“Siamo vicini alla Tunisia” dicono i nostri rappresentanti. Ma qual è il messaggio che si vuole dare? E cosa si intende fare? Voglio farla semplice: la preoccupazione è inevitabile, la vigilanza armata di luoghi sensibili anche, ma il coraggio civile è la reazione intelligente, la paura non lo è. La Tunisia ha bisogno di superare subito la paura e lo choc del 18 marzo, lo farà stringendosi in piazza negli ideali della sua rivoluzione democratica e ospitando – tra le altre cose – il Forum Sociale Mondiale la prossima settimana. La Tunisia ha probabilmente anche bisogno di affinare strumenti e metodi della lotta contro il terrorismo, per non fare di tutta l’erba un fascio, per non alimentare un’area del rancore proprio nel momento in cui la possibilità di isolarli è massima.
Non mi rassicura che il Presidente Beji Essebsi ripeta: “Non avremo pietà”, sarebbe più rassicurante se fosse in grado di dire che non ci saranno più giovani disoccupati senza speranze come pare fossero i due improvvisati massacratori di turisti.

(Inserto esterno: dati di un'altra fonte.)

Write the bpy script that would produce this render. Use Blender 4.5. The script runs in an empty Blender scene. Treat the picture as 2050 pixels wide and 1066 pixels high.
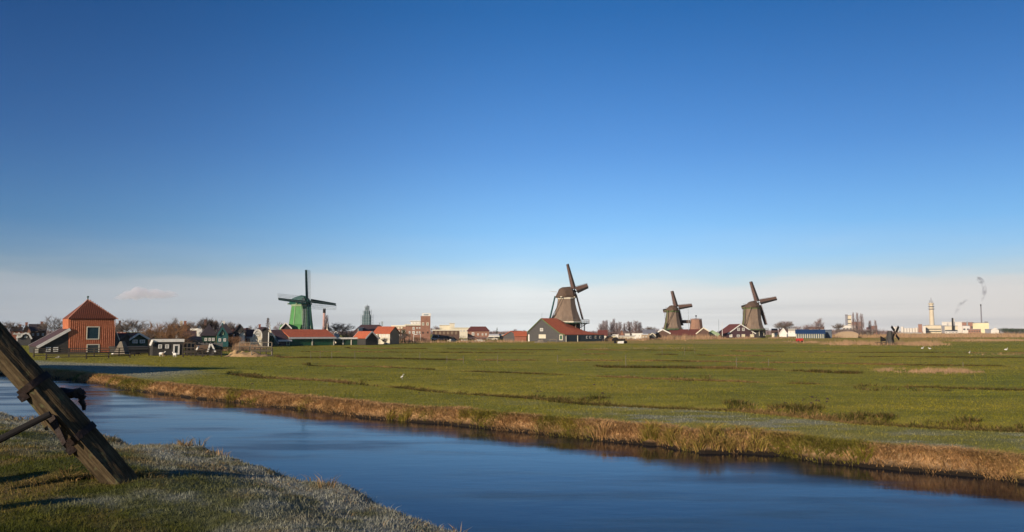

A questo punto un blogger di sinistra o semplicemente cristiano dovrebbe aggiungere “aiutiamoli quindi (a casa loro)”, cooperiamo facciamo il piano Marshall del Mediterraneo. Più che di armi e istruttori militari hanno bisogno di investimenti. Ma non faccio questa aggiunta di rito, capisco anche che si può investire solo se c’è un ritorno diretto, che poi però può avere anche conseguenze discutibili per noi (come la delocalizzazione dei call-center in lingua italiana). C’è una cosa molto più semplice da fare ed è quella di non avere paure irrazionali e di tornare subito al Bardo, in tanti, di andare in vacanza in Tunisia, in tanti.
E’ assurdo che qualcuno chieda al nostro governo di inserire la Tunisia nella lista dei paesi pericolosi da visitare. In termini di microcriminalità e di incidenti stradali in questi anni la Tunisia è stato meno pericolosa di quanto sia stata l’Italia per i turisti stranieri. Migliaia di pensionati italiani, soprattutto siciliani, si sono trasferiti a vivere sulla costa tra Hammamet e Nabeul. Se c’è stata la reazione di andare a Parigi dopo Charlie Hebdo, ci dovrebbe essere, tra i personaggi pubblici come tra la gente comune, la stessa reazione verso Tunisi.
Non c’è nessuna caccia allo straniero o al turista, da parte di nessuno. Saremo, ancor più di prima, accolti da amici. Comportiamoci dunque come tali.